The latter paper is truly excellent, paradigm-shattering, and worthy of deeper study and review — and we will do so in a subsequent post. Please read it now, however, as homework, so you will be ready when we present our review. Thank you.

Score one for AFE. They are approximating relevancy at last. Kudos to all involved in the new issue.

25 Apr 2011, 8:50am
by Mike


I hoped a reader might notice and comment, but because no one has so far, I will.

Not one of the articles in AFE Fire Ecology issue regarding anthropogenic fire dealt with the United States.

Canada is the closest (an excellent article by Cliff White et al.)

The AFE is mainly a U.S. organization. Here in this country is where most AFE members live and work. But for some inexplicable reason, the history of fire in the U.S. is not on their radar screen.

Just thought I’d mention it, since no one else did.

25 Apr 2011, 2:04pm
by Bob Zybach


Mike: Good call! I am another reader who didn’t notice the lack of US representation. That IS pretty interesting and I am curious about the omission.

Researchers prefer traveling out of country to do their research?

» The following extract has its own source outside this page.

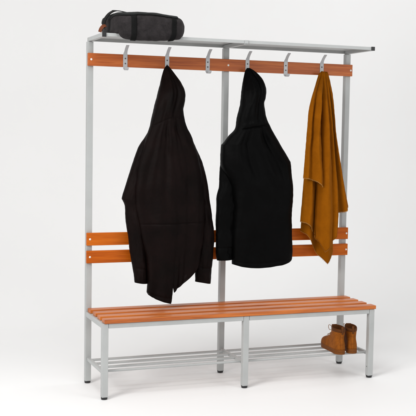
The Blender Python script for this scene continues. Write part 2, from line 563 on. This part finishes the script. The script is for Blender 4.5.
# ---- jacket 2: black, straight hem
def jacket_black():
    base = at(258, 267, 0.225)
    root = thing('hooded_jacket', 'plain deep black hooded jacket with a straight hem, hanging beside the mustard scarf', 'jacket', (base.x, 0.225, base.z))
    TS = 0.315
    def db(s, t, front):
        hd = 1-sm(TS-.08, TS+.02, t)
        bd = sm(TS-.02, TS+.1, t)
        d = hd*(0.006*ns(s*2.6+t*3, t*8, 21.3)+0.0035*ns(s*6+t*5, t*10, 24.2)+0.007*ridge(s-0.45*t, 0.32, 0.09)-0.006*ridge(s+.3*t, 0.74, 0.07))
        d += bd*(0.009*ns(s*2.0+0.6*t, t*2.0, 37.7)+0.007*ns(s*4.6+1.5*t, t*3.0, 33.1))
        d += bd*(0.007*ns(s*6.5+t*1.8, 0.4+t*0.7, 42.2)*sm(0.3, 0.7, t)+0.006*ns(s*4-t*8, t*9, 52.2)*(1-sm(.65, .9, t)))
        for c0, sl, a in ((.26, -.30, .005), (.42, -.10, -.005), (.60, .14, .006), (.72, .42, -.008), (.80, .36, .006)):
            d += a*ridge(s-sl*(t-TS), c0, 0.035+.05*(t-.2))*sm(TS-.03, TS+.08, t)*(1-sm(TS+.2, TS+.42, t))
        d += 0.0018*ns(s*12, t*11, 39)
        if front:
            d -= 0.0018*ridge(t, 0.962, 0.0035)
            d -= 0.0045*ridge(t, TS, 0.005)*sm(.08, .2, s)*(1-sm(.8, .92, s))
            d += 0.004*ridge(t, TS-.02, 0.012)*sm(.08, .2, s)*(1-sm(.8, .92, s))
        return 1.55*d*sm(0, 0.06, t)
    loft_cloth('body',
               [(247.0, 68), (244.8, 72), (243.4, 80), (242.2, 90), (241.2, 102), (239.2, 112), (237.4, 121), (235.4, 129.5), (229.2, 136), (223.0, 143.8), (221.8, 145.6), (221.2, 156), (222.4, 168), (228.0, 179), (232.0, 192), (233.2, 208), (232.8, 226), (232.2, 245), (232.4, 262)],
               [(249.6, 68), (254.0, 70.6), (258.8, 75.2), (263.2, 81.6), (265.2, 90), (264.4, 98), (262.8, 104), (264.0, 112), (266.4, 120), (270.4, 128), (274.6, 135.5), (279.6, 144.5), (285.2, 154), (288.6, 160.2), (289.4, 161.8), (289.7, 164), (290.6, 173), (291.8, 186), (291.8, 198), (290.6, 213), (291.2, 230), (291.4, 246), (290.4, 258)],
               lambda t: 0.268-0.046*sm(0, 0.16, t)-0.006*math.sin(t*3), lambda t: 0.007+0.046*sm(0, 0.15, t)+0.016*sm(TS, 0.6, t)-.012*sm(.7, 1, t), MJ2, root, rows=310, cols=200, disp=db,
               hem=[(0, 264.2), (0.1, 265.8), (0.25, 266.9), (0.4, 267.1), (0.6, 266.2), (0.8, 264.2), (0.93, 261.8), (0.98, 260.2), (1, 258)], hem_from=0.90,
               split=('hood', int(310*TS)))
    def dsl(s, t, front):
        d = 0.005*ns(s*2.5+t*2, t*5, 55.5)+0.0045*ns(s*3-t*4, t*11, 58.5)*sm(.15, .5, t)+0.0015*ns(s*9, t*20, 51)
        d -= 0.002*ridge(t, 0.90, 0.006)
        return 1.7*d*sm(0, .1, t)
    loft_cloth('sleeve',
               [(229, 139), (222.6, 144.6), (221.0, 154), (220.2, 165), (219.4, 177), (219.0, 187), (217.0, 196), (216.4, 208), (216.2, 222), (215.8, 238), (216.0, 252), (217.4, 260.4)],
               [(240, 139), (240, 150), (240, 162), (240, 174), (240, 186), (239, 198), (238, 210), (236.5, 224), (235, 238), (234, 250), (233.4, 259.2)],
               lambda t: 0.243, lambda t: 0.028+0.008*math.sin(t*PI), MJ2, root, rows=170, cols=90, disp=dsl, square=0.9)
    loft_cloth('sleeve',
               [(262, 139), (266, 150), (268, 162), (270, 174), (271, 186), (272, 198), (272, 210), (272, 224), (272, 238), (272, 248), (272.5, 254)],
               [(277, 139.5), (282.4, 148.5), (286.8, 156.4), (288.6, 164), (289.8, 175), (290.6, 188), (290.6, 200), (289.8, 214), (289.8, 230), (289.6, 244), (288.6, 253)],
               lambda t: 0.262, lambda t: 0.026+0.008*math.sin(t*PI), MJ2, root, rows=170, cols=90, disp=lambda s, t, f: dsl(s+3.3, t, f), square=0.9)
    adopt(root)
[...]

The politics of Wilderness-correctness that permeates our universities and funding agencies?

A lack of recent research focus, perhaps involving either or both of the above?

Other?

It does seem very curious that significant research isn’t taking place and being published regarding US lands, given the recent history of catastrophic wildfire events and costs.

Shouldn’t the Joint Fire Sciences Program be making a greater effort in this regard?

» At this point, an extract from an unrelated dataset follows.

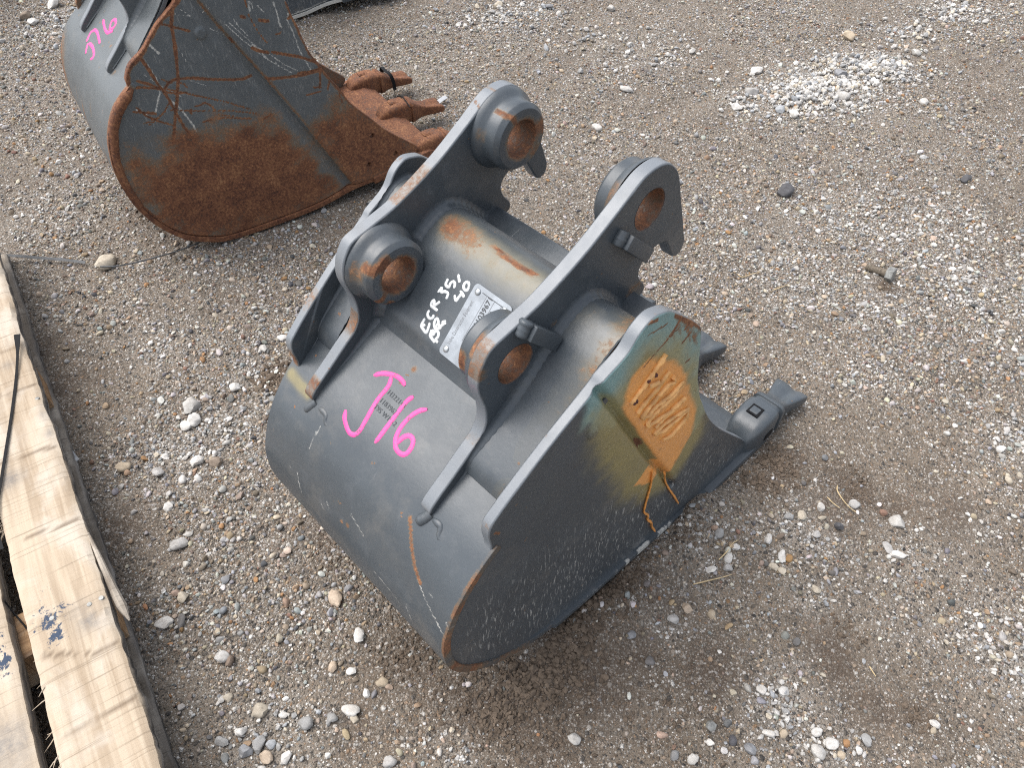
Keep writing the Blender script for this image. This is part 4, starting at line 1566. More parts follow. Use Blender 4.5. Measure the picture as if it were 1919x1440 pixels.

Reply: of course, but they aren’t going to unless we drag them kicking and screaming up the Learning Curve. I favor public caning of the entire JFSP leadership, but that’s not going to happen. So we are left with browbeating them unmercifully. It seems that AFE is now flinching in response to repeated smacks to their collective forehead, so our efforts in that regard have not been entirely ineffective.